Si tienes la suerte de tener un pedigrí de izquierdas y puedes reclamar tu estatus de oprimido, seguirás en tu puesto.
Sarah Jeong es una periodista que lleva al menos desde agosto de 2013 escribiendo contra los blancos en su Twitter. Y no es que escriba una cosa y al año siguiente otra y así, sino que ha sido trabajadora y consistente. «Los hombres blancos son basura», por ejemplo. Este también es bonito: «Al ser genéticamente más proclives a quemarse con el sol, por lógica el único lugar al que pertenecen los blancos es bajo tierra como trasgos rastreros». También tenía sus sesudas digresiones sobre cómo es imposible hacer apropiación cultural de los blancos porque no tienen nada propio salvo el golf y el esquí.

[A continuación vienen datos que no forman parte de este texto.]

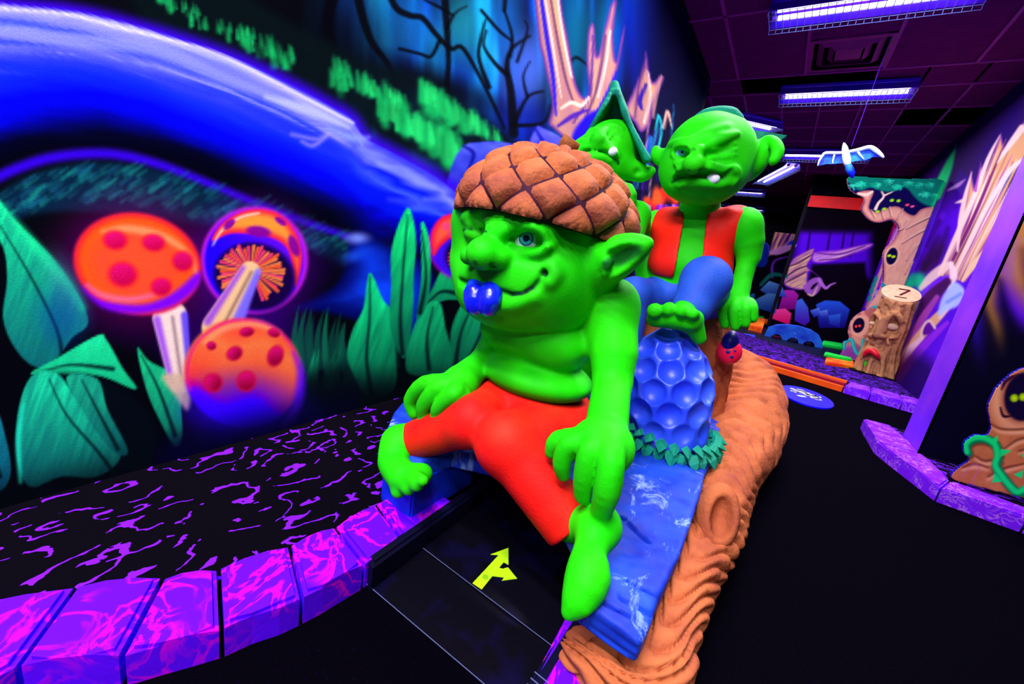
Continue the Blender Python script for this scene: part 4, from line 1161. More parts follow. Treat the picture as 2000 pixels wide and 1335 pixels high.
    ear = [A(1172, 528, 0.90), A(1200, 505, 0.875), A(1232, 488, 0.865), A(1262, 476, 0.86)]
    F.chain(ear, (0.045, 0.048, 0.036, 0.016), k=0.03, smooth=3)
    F.ell(A(1180, 528, 0.89), (0.030, 0.035, 0.038), k=0.02)
    F.chain([A(1182, 528, 0.835), A(1212, 504, 0.822), A(1248, 488, 0.83)], (0.022, 0.030, 0.010), k=0.008, op='sub', smooth=3)
    F.chain([A(1174, 524, 0.85), A(1186, 512, 0.84), A(1182, 534, 0.845)], (0.010, 0.012, 0.008), k=0.01, smooth=3)
    F.chain([L(-0.19, -0.02, -0.03), L(-0.235, -0.04, -0.01), L(-0.27, -0.06, 0.0)], (0.04, 0.035, 0.014), k=0.03, smooth=3)
    # belly and chest creases
    body = F.obj('body', M_skin, root, 2)
    D = (3, 10, 24)
    paint_lines(body, GREEN, [(smile, 0.006, D, 0.95), ([H(1062, 532), H(1070, 534)], 0.009, D, 0.9),
        ([H(1186, 520, -0.005), A(1212, 504, 0.85), A(1244, 488, 0.85)], 0.016, (3, 40, 30), 0.8),
        ([H(906, 449), H(922, 447), H(938, 448), H(951, 453)], 0.004, D, 0.9),
        ([H(958, 516), H(960, 517)], 0.007, D, 0.7), ([H(928, 512), H(929, 513)], 0.006, D, 0.7),
        ([H(1150, 1172), H(1138, 1192)], 0.0, D, 0.0)])
    body.matrix_parent_inverse = inv
    # eye
    look = unit(CP - eye_c + np.array([-0.15, 0.0, 0.02]))
    e = ball('eyeball', eye_c, er, M_eye, root, look); e.matrix_parent_inverse = inv
    # tongue
    T = Field((-0.80, 0.62, 0.55), (-0.45, 0.92, 0.78), 0.0032)
    tm = H(945, 556)
    ty = tm[1]
    T.chain(at_pts([(932, 556, ty + 0.03), (928, 575, ty - 0.02), (928, 596, ty - 0.022)]), (0.024, 0.0275, 0.024), k=0, smooth=3)
    T.chain(at_pts([(962, 560, ty + 0.03), (958, 578, ty - 0.02), (954, 598, ty - 0.022)]), (0.024, 0.0275, 0.024), k=0.008, smooth=3)
    t = T.obj('tongue', M_tongue, root, 2); t.matrix_parent_inverse = inv
    # trousers
    P = Field((-0.84, 0.56, 0.12), (-0.14, 1.14, 0.52), 0.005)
    P.ell((-0.50, 0.965, 0.355), (0.178, 0.152, 0.13), k=0)
    kR, kL = A(990, 866, 0.735), A(922, 822, 0.74)
    P.chain([(-0.415, 0.94, 0.345), kR], (0.092, 0.068), k=0.02)
    P.chain([(-0.59, 0.94, 0.345), kL], (0.088, 0.062), k=0.02)
    cR, cL = A(1118, 1028, 0.745), A(808, 860, 0.735)
    P.chain([kR, kR + (cR - kR) * 1.3], (0.066, 0.062), k=0.03)
    P.chain([kL, kL + (cL - kL) * 1.35], (0.060, 0.052), k=0.03)
    P.ell(kR, 0.07, k=0.02)
    P.chain([A(1040, 872, .66), A(1012, 868, .67), A(1000, 880, .67)], (0.002, 0.006, 0.002), k=0.012, op='sub', smooth=3)
    P.cut(cR, cR - kR, lo=(-0.36, 0.55, 0.1), hi=(-0.1, 0.9, 0.40))
    P.cut(cL, cL - kL, lo=(-0.9, 0.55, 0.1), hi=(-0.66, 0.9, 0.45))
    P.cut((-0.50, 0.95, 0.425), (0.03, 0.05, 1.0), lo=(-0.9, 0.78, 0.30), hi=(-0.1, 1.2, 0.6))
    p = P.obj('trousers', M_redcloth, root, 2); p.matrix_parent_inverse = inv
    return root, R, hc, F
M_tongue = paint('tongue_blue', (8, 20, 235), 0.25, 0.5, (20, 40, 240), 12.0, bump=0.1, bscale=80)
M_redcloth = paint('red_cloth_paint', (232, 22, 16), 0.6, 0.12, (240, 44, 20), 7.0, bump=0.12, bscale=160)
gob1, g1R, g1c, g1F = goblin_winking()

# acorn cap with raised diamond scales
M_scale = paint('acorn_scale', (180, 98, 56), 0.7, 0.1, (142, 70, 52), 14.0, 0.4, 0.7, bump=0.35, bscale=120)
M_acorn = paint('acorn_groove', (62, 26, 44), 0.8, 0.1, (40, 14, 30), 20.0)
M_stem = paint('acorn_stem', (150, 84, 34), 0.7, 0.15, (96, 48, 26), 18.0, bump=0.3, bscale=60)
def acorn_cap(parent, Rh, hc):
    a, rl = math.radians(10), math.radians(-3)
    X = unit(Rh[0] * math.cos(rl) - Rh[2] * math.sin(rl)); Z = unit(Rh[2] * math.cos(rl) + Rh[0] * math.sin(rl))
    Z = unit(Z * math.cos(a) - Rh[1] * math.sin(a)); Y = np.cross(Z, X)
    base = hc + Rh[2] * 0.046 - Rh[1] * 0.006 + Rh[0] * 0.012
    Y = Y * 0.98
    M = Matrix(((X[0], Y[0], Z[0], base[0]), (X[1], Y[1], Z[1], base[1]), (X[2], Y[2], Z[2], base[2]), (0, 0, 0, 1)))
    RB, HT = 0.222, 0.172
    def prof(v):
        """v 0 rim .. 1 apex -> r, z"""
        ang = v * math.pi / 2
        r = RB * max(0.0, math.cos(ang)) ** 0.72 * (1 + 0.05 * math.sin(min(1, v * 3) * math.pi)); z = HT * math.sin(ang) ** 0.9 - 0.012 * (1 - v)
        return r, z
    def pt(th, v, out=0.0):
        r, z = prof(min(max(v, 0), 1)); r2, z2 = prof(min(max(v, 0) + 0.01, 1.0)); r1, z1 = prof(max(min(v, 1) - 0.01, 0.0))
        tx, tz = r2 - r1, z2 - z1; n = math.hypot(tx, tz) + 1e-9; nr, nz = tz / n, -tx / n
        return ((r + out * nr) * math.cos(th), (r + out * nr) * math.sin(th), z + out * nz)
    V = []; Fc = []; nu, nv = 48, 20
    for j in range(nv):
        for i in range(nu): V.append(pt(2 * math.pi * i / nu, j / nv))
    V.append((0, 0, prof(1)[1])); top = len(V) - 1
    for j in range(nv - 1):
        for i in range(nu): Fc.append((j * nu + i, j * nu + (i + 1) % nu, (j + 1) * nu + (i + 1) % nu, (j + 1) * nu + i))
    for i in range(nu): Fc.append(((nv - 1) * nu + i, (nv - 1) * nu + (i + 1) % nu, top))
    rim = len(V)
    for rr, zz in ((RB - 0.03, -0.012), (RB - 0.04, 0.03)):
        for i in range(nu): V.append((rr * math.cos(2 * math.pi * i / nu), rr * math.sin(2 * math.pi * i / nu), zz))
    for i in range(nu):
        k = (i + 1) % nu
        Fc.append((k, i, rim + i, rim + k)); Fc.append((rim + k, rim + i, rim + nu + i, rim + nu + k))
    cap = pyd('acorn_cap', V, Fc, M_acorn, parent, True)
    cap.matrix_parent_inverse = Matrix.Translation((0.50, -0.95, -0.22)); cap.matrix_basis = M
    cap['label'] = 'brown acorn cap with diamond scales and a stem'
    n = 12
    lev = [-0.16, 0.0, 0.17, 0.34, 0.51, 0.68, 0.84, 0.97]
    g = 7
    for i in range(len(lev) - 2):
        V = []; Fc = []
        for p in range(g):
            for q in range(g):
                aa, bb = p / (g - 1), q / (g - 1)
                th = (aa - bb) * math.pi / n * 0.995
                s = aa + bb
                v = np.interp(s, [0, 1, 2], lev[i:i + 3])
                e = (1 - abs(2 * aa - 1) ** 3) * (1 - abs(2 * bb - 1) ** 3)
                out = -0.003 + 0.020 * e ** 0.40 * (1.25 - 0.35 * s * 0.8)
                if v < 0: out = min(out, 0.011)
                V.append(pt(th, max(v, 0.0), out))
        for p in range(g - 1):
            for q in range(g - 1): Fc.append((p * g + q, (p + 1) * g + q, (p + 1) * g + q + 1, p * g + q + 1))
        me = bpy.data.meshes.new('scale'); me.from_pydata(V, [], Fc); me.materials.append(M_scale)
        me.polygons.foreach_set('use_smooth', [True] * len(me.polygons)); me.update()
        for j in range(n):
            o = bpy.data.objects.new('scale', me); COL.objects.link(o); o.parent = cap
            o.rotation_euler = (0, 0, 2 * math.pi * (j + 0.5 * (i % 2)) / n)
    pts = [(0, 0, HT - 0.01), (0.008, -0.002, HT + 0.02), (0.018, -0.006, HT + 0.036), (0.024, -0.006, HT + 0.048)]
    V, Fc = tube(pts, [0.032, 0.024, 0.0255, 0.023], 16)
    pyd('stem', V, Fc, M_stem, cap, True)
    return cap
acorn_cap(gob1, g1R, g1c)

# ================================================================== blue stone slab, golf-ball dome, twisted root, tunnel lane
def stone_blue(name, rgb=(14, 66, 205), rgb2=(6, 30, 170), chalk=(150, 190, 245), amt=0.62):
    m, nt, bs = new_mat(name)
    tc = nt.nodes.new('ShaderNodeTexCoord')
    n = nt.nodes.new('ShaderNodeTexNoise'); n.inputs['Scale'].default_value = 7; n.inputs['Detail'].default_value = 6
    nt.links.new(tc.outputs['Object'], n.inputs['Vector'])
    r = nt.nodes.new('ShaderNodeValToRGB'); r.color_ramp.elements[0].position = 0.35; r.color_ramp.elements[1].position = 0.65
    r.color_ramp.elements[0].color = hexc(*rgb2); r.color_ramp.elements[1].color = hexc(*rgb)
    nt.links.new(n.outputs['Fac'], r.inputs[0])
    # chalky scratches
    mp = nt.nodes.new('ShaderNodeMapping'); mp.inputs['Scale'].default_value = (3.2, 1.5, 1); mp.inputs['Rotation'].default_value = (0, 0, 0.5)
    nt.links.new(tc.outputs['Object'], mp.inputs[0])
    n2 = nt.nodes.new('ShaderNodeTexNoise'); n2.inputs['Scale'].default_value = 3.4; n2.inputs['Detail'].default_value = 9; n2.inputs['Roughness'].default_value = 0.72; n2.inputs['Distortion'].default_value = 0.8
    nt.links.new(mp.outputs[0], n2.inputs['Vector'])
    mr = nt.nodes.new('ShaderNodeMapRange'); mr.inputs[1].default_value = amt; mr.inputs[2].default_value = amt + 0.14
    nt.links.new(n2.outputs['Fac'], mr.inputs[0])
    mc = nt.nodes.new('ShaderNodeMix'); mc.data_type = 'RGBA'; mc.inputs[7].default_value = hexc(*chalk)
    nt.links.new(mr.outputs[0], mc.inputs[0]); nt.links.new(r.outputs[0], mc.inputs[6])
    nt.links.new(mc.outputs[2], bs.inputs['Base Color'])
    b = nt.nodes.new('ShaderNodeBump'); b.inputs['Strength'].default_value = 0.5; b.inputs['Distance'].default_value = 0.008
    nt.links.new(n.outputs['Fac'], b.inputs['Height']); nt.links.new(b.outputs[0], bs.inputs['Normal'])
    bs.inputs['Roughness'].default_value = 0.6; bs.inputs['Specular IOR Level'].default_value = 0.25
    return m
M_slab = stone_blue('blue_stone', (22, 76, 214), (4, 22, 150), (170, 205, 250), 0.565)
M_slableg = stone_blue('blue_stone_leg', (10, 60, 230), (4, 24, 200), (60, 120, 240), 0.66)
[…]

También escribía cosas más agresivas como «#cancelwhitepeople» o «es un poco enfermo lo mucho que disfruto siendo cruel con blancos viejos». Incluso publicaba unas gráficas monísimas en las que ser blanco se correlacionaba con ser horroroso o con oler como un perro mojado cuando llueve.
Naturalmente, nadie que tenga dos dedos de frente dudaría de que Jeong es una racista de tomo y lomo. Años escribiendo continuamente tuits racistas parecen ser una prueba de mucho peso. Pero no ha sido suficiente para el New York Times, que no consentiría ni uno solo de estos numerosísimos mensajes racistas si sustituyéramos «blanco» por «negro», «judío», «musulmán» o «asiático». Porque no sólo la ha contratado para formar parte del equipo que redacta los editoriales del periódico, sino que ha defendido vigorosamente esa decisión. Tampoco para Twitter, que no ha tenido ningún problema en mantener su cuenta activa todos estos años, pero ha suspendido inmediatamente la de la conocida activista negra de derechas Candance Owens por reescribir algunos de los tuits cambiando «blanco» por «negro».
El problema es que ni en Twitter ni en el New York Times gobierna gente con dos dedos de frente, sino personas educadas en esa mezcla de posmodernismo y marxismo que reduce el mundo a una lucha por el poder entre grupos definidos por características inmutables como el sexo o la raza. De este modo el racismo queda redefinido como algo empleado por las razas poderosas para oprimir a las débiles, así que alguien que pertenezca a una de esas razas oprimidas como puedan ser las asiáticas simplemente no puede ser racista. Sólo los blancos pueden serlo. Es más, los blancos lo son por el hecho de pertenecer a esa raza opresora. La misma plantilla se repite para todo. Los hombres son machistas por definición, pero ninguna mujer puede ser acusada de misandria. Los heterosexuales son homófobos, pero ningún gay ni transexual puede ser nunca culpable de odio o desprecio a ningún heterosexual. Las personas reducidas a unas identidades de grupo definidas y clasificadas por la izquierda radical, de las que no se puede escapar, porque el individuo no cuenta. Así que un abogado negro que disfruta dándose la vida padre en Manhattan puede, sin pestañear siquiera, hablar del «privilegio blanco» que disfruta un parado de la región más pobre de los Apalaches que sobrevive a base de cupones de alimentos. De ahí que el último youtuber estrella en nuestro país se llame Un tío blanco hetero.
El New York Times ha publicado una defensa de su nueva empleada en la que balbucea ridículas excusas sobre que esos cuatro años de tuits constantes contra los blancos en realidad eran respuesta a un acoso recibido y una especie de sátira de los mensajes con los que Jeong era acosada. Cuatro años de mensajes. Claro. Nos lo creemos. Por supuesto. Si esto fuera un punto de inflexión en esa perniciosa costumbre de despedir a la gente porque se haya formado una turba en su contra en las redes sociales, igual incluso merecería la pena que siguiera en su puesto. Pero todos sabemos que no es así. Si te llamas Kevin Williamson y eres un columnista de derechas, te despedirán del medio supuestamente integrador de «todas las voces» que te ha fichado en cuanto comience el runrún. Y si tienes la suerte de tener un pedigrí de izquierdas y puedes reclamar tu estatus de oprimido, seguirás en tu puesto. No hay más. Eso sí, ahora al menos sabemos qué clase de gente escribe los editoriales del New York Times. Por si alguien sigue hablando de prestigio.